### AIM OF THE TASK
Transcribe the data in full and exactly, omitting any pictures.
>> begin
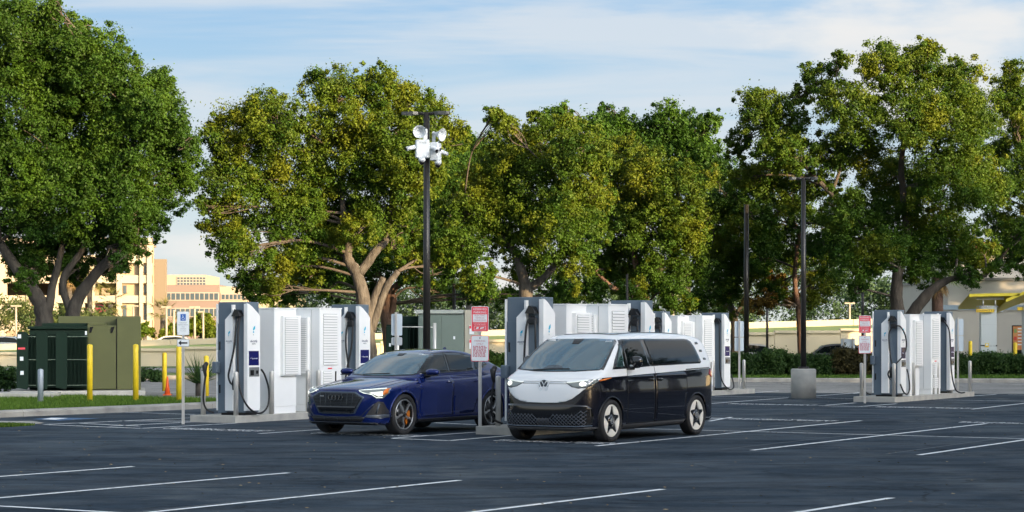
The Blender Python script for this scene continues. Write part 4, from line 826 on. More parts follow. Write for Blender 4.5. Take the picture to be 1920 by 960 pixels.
def open_arches(o, xs, rad, zc, parent, m, inner=0.60):
    """open round wheel arches in the side skin and line them with a dark tub"""
    q = bmesh.new(); q.from_mesh(o.data)
    bmesh.ops.remove_doubles(q, verts=q.verts[:], dist=1e-5); bmesh.ops.recalc_face_normals(q, faces=q.faces[:]); dele = set()
    for x in xs:
        for v in q.verts:
            if abs(v.co.y) < inner: continue
            dx, dz = v.co.x-x, v.co.z-zc; d = math.hypot(dx, dz)
            if abs(d-rad) < 0.030 and d > 1e-6: v.co.x = x+dx/d*rad; v.co.z = zc+dz/d*rad
        for f in q.faces:
            if all(abs(v.co.y) >= inner and math.hypot(v.co.x-x, v.co.z-zc) < rad+0.002 for v in f.verts): dele.add(f)
    bmesh.ops.delete(q, geom=list(dele), context='FACES'); q.to_mesh(o.data); q.free()
    for x in xs:
        for s in (1, -1):
            mb = MB(); n = 28; A = [R(-24+228*k/n) for k in range(n+1)]; ri = [[mb.b.verts.new((x+rad*math.cos(a)*1.004, s*y, zc+rad*math.sin(a)*1.004)) for a in A] for y in (inner-.04, .925)]
            for k in range(n): mb.b.faces.new((ri[0][k], ri[0][k+1], ri[1][k+1], ri[1][k]))
            mb.b.faces.new(ri[0]); mb.build('wheel_arch', m, parent)
class Skin:
    def __init__(s, bvh, parent): s.t = bvh; s.p = parent
    def hit(s, ax, u, v):
        d = {'L': ((u, 3, v), (0, -1, 0)), 'R': ((u, -3, v), (0, 1, 0)), 'F': ((4, u, v), (-1, 0, 0)), 'B': ((-4, u, v), (1, 0, 0)), 'T': ((u, v, 4), (0, 0, -1))}[ax]
        h = s.t.ray_cast(Vector(d[0]), Vector(d[1]))
        if h[0] is None:
            q = s.t.find_nearest(Vector({'L': (u, 0.9, v), 'R': (u, -0.9, v), 'F': (2.2, u, v), 'B': (-2.3, u, v), 'T': (u, v, 1.6)}[ax])); return q[0], q[1]
        n = h[1]
        if n.dot(Vector(d[1])) > 0: n = -n
        return h[0], n
    def panel(s, name, poly, ax, m, off=0.004, depth=0.012, grid=0.035, parent=None, dst=None):
        b = bmesh.new(); vs = [b.verts.new((u, v, 0)) for u, v in poly]; b.faces.new(vs)
        us = [p[0] for p in poly]; vv = [p[1] for p in poly]
        for c0, lo, hi in ((0, min(us), max(us)), (1, min(vv), max(vv))):
            q = math.ceil(lo/grid)*grid
            while q < hi:
                no = (1, 0, 0) if c0 == 0 else (0, 1, 0); bmesh.ops.bisect_plane(b, geom=b.verts[:]+b.edges[:]+b.faces[:], plane_co=(q, q, 0), plane_no=no); q += grid
        bmesh.ops.triangulate(b, faces=b.faces[:]); b.verts.ensure_lookup_table(); nrm = {}
        for v in b.verts: p, n = s.hit(ax, v.co.x, v.co.y); v.co = p+n*off; nrm[v] = n
        be = [e for e in b.edges if len(e.link_faces) == 1]; new = {}
        for e in be:
            for v in e.verts:
                if v not in new: new[v] = b.verts.new(v.co-nrm[v]*depth)
        for e in be:
            a, c = e.verts; f = b.faces.new((a, c, new[c], new[a])); f.smooth = False
        for f in b.faces:
            f.smooth = not any(v in new.values() for v in f.verts) if len(f.verts) == 3 else False
        bmesh.ops.recalc_face_normals(b, faces=b.faces[:])
        # make sure the outer surface looks outwards
        f0 = max((f for f in b.faces if len(f.verts) == 3), key=lambda f: f.calc_area()); k0 = [v for v in f0.verts if v in nrm]
        if k0 and f0.normal.dot(nrm[k0[0]]) < 0: bmesh.ops.reverse_faces(b, faces=b.faces[:])
        me = bpy.data.meshes.new(name); b.to_mesh(me); b.free(); me.materials.append(m)
        o = bpy.data.objects.new(name, me); C.objects.link(o); o.parent = parent or s.p; return o
    def wire(s, name, lines, ax, r, m, off=0.003, parent=None, kind=None, n=6, step=0.08):
        mb = MB()
        for L in lines:
            pts = []
            for (u0, v0), (u1, v1) in zip(L, L[1:]):
                k = max(1, int(math.hypot(u1-u0, v1-v0)/step))
                for q in range(k): t = q/k; p, nn = s.hit(ax, u0+(u1-u0)*t, v0+(v1-v0)*t); pts.append(p+nn*off)
            p, nn = s.hit(ax, *L[-1]); pts.append(p+nn*off); mb.tube(pts, r, n)
        o = mb.build(name, m, parent or s.p)
        if kind: o['kind'] = kind
        return o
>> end
### COMPLETED TASK
The Blender Python script for this scene continues. Write part 4, from line 826 on. More parts follow. Write for Blender 4.5. Take the picture to be 1920 by 960 pixels.
def open_arches(o, xs, rad, zc, parent, m, inner=0.60):
    """open round wheel arches in the side skin and line them with a dark tub"""
    q = bmesh.new(); q.from_mesh(o.data)
    bmesh.ops.remove_doubles(q, verts=q.verts[:], dist=1e-5); bmesh.ops.recalc_face_normals(q, faces=q.faces[:]); dele = set()
    for x in xs:
        for v in q.verts:
            if abs(v.co.y) < inner: continue
            dx, dz = v.co.x-x, v.co.z-zc; d = math.hypot(dx, dz)
            if abs(d-rad) < 0.030 and d > 1e-6: v.co.x = x+dx/d*rad; v.co.z = zc+dz/d*rad
        for f in q.faces:
            if all(abs(v.co.y) >= inner and math.hypot(v.co.x-x, v.co.z-zc) < rad+0.002 for v in f.verts): dele.add(f)
    bmesh.ops.delete(q, geom=list(dele), context='FACES'); q.to_mesh(o.data); q.free()
    for x in xs:
        for s in (1, -1):
            mb = MB(); n = 28; A = [R(-24+228*k/n) for k in range(n+1)]; ri = [[mb.b.verts.new((x+rad*math.cos(a)*1.004, s*y, zc+rad*math.sin(a)*1.004)) for a in A] for y in (inner-.04, .925)]
            for k in range(n): mb.b.faces.new((ri[0][k], ri[0][k+1], ri[1][k+1], ri[1][k]))
            mb.b.faces.new(ri[0]); mb.build('wheel_arch', m, parent)
class Skin:
    def __init__(s, bvh, parent): s.t = bvh; s.p = parent
    def hit(s, ax, u, v):
        d = {'L': ((u, 3, v), (0, -1, 0)), 'R': ((u, -3, v), (0, 1, 0)), 'F': ((4, u, v), (-1, 0, 0)), 'B': ((-4, u, v), (1, 0, 0)), 'T': ((u, v, 4), (0, 0, -1))}[ax]
        h = s.t.ray_cast(Vector(d[0]), Vector(d[1]))
        if h[0] is None:
            q = s.t.find_nearest(Vector({'L': (u, 0.9, v), 'R': (u, -0.9, v), 'F': (2.2, u, v), 'B': (-2.3, u, v), 'T': (u, v, 1.6)}[ax])); return q[0], q[1]
        n = h[1]
        if n.dot(Vector(d[1])) > 0: n = -n
        return h[0], n
    def panel(s, name, poly, ax, m, off=0.004, depth=0.012, grid=0.035, parent=None, dst=None):
        b = bmesh.new(); vs = [b.verts.new((u, v, 0)) for u, v in poly]; b.faces.new(vs)
        us = [p[0] for p in poly]; vv = [p[1] for p in poly]
        for c0, lo, hi in ((0, min(us), max(us)), (1, min(vv), max(vv))):
            q = math.ceil(lo/grid)*grid
            while q < hi:
                no = (1, 0, 0) if c0 == 0 else (0, 1, 0); bmesh.ops.bisect_plane(b, geom=b.verts[:]+b.edges[:]+b.faces[:], plane_co=(q, q, 0), plane_no=no); q += grid
        bmesh.ops.triangulate(b, faces=b.faces[:]); b.verts.ensure_lookup_table(); nrm = {}
        for v in b.verts: p, n = s.hit(ax, v.co.x, v.co.y); v.co = p+n*off; nrm[v] = n
        be = [e for e in b.edges if len(e.link_faces) == 1]; new = {}
        for e in be:
            for v in e.verts:
                if v not in new: new[v] = b.verts.new(v.co-nrm[v]*depth)
        for e in be:
            a, c = e.verts; f = b.faces.new((a, c, new[c], new[a])); f.smooth = False
        for f in b.faces:
            f.smooth = not any(v in new.values() for v in f.verts) if len(f.verts) == 3 else False
        bmesh.ops.recalc_face_normals(b, faces=b.faces[:])
        # make sure the outer surface looks outwards
        f0 = max((f for f in b.faces if len(f.verts) == 3), key=lambda f: f.calc_area()); k0 = [v for v in f0.verts if v in nrm]
        if k0 and f0.normal.dot(nrm[k0[0]]) < 0: bmesh.ops.reverse_faces(b, faces=b.faces[:])
        me = bpy.data.meshes.new(name); b.to_mesh(me); b.free(); me.materials.append(m)
        o = bpy.data.objects.new(name, me); C.objects.link(o); o.parent = parent or s.p; return o
    def wire(s, name, lines, ax, r, m, off=0.003, parent=None, kind=None, n=6, step=0.08):
        mb = MB()
        for L in lines:
            pts = []
            for (u0, v0), (u1, v1) in zip(L, L[1:]):
                k = max(1, int(math.hypot(u1-u0, v1-v0)/step))
                for q in range(k): t = q/k; p, nn = s.hit(ax, u0+(u1-u0)*t, v0+(v1-v0)*t); pts.append(p+nn*off)
            p, nn = s.hit(ax, *L[-1]); pts.append(p+nn*off); mb.tube(pts, r, n)
        o = mb.build(name, m, parent or s.p)
        if kind: o['kind'] = kind
        return o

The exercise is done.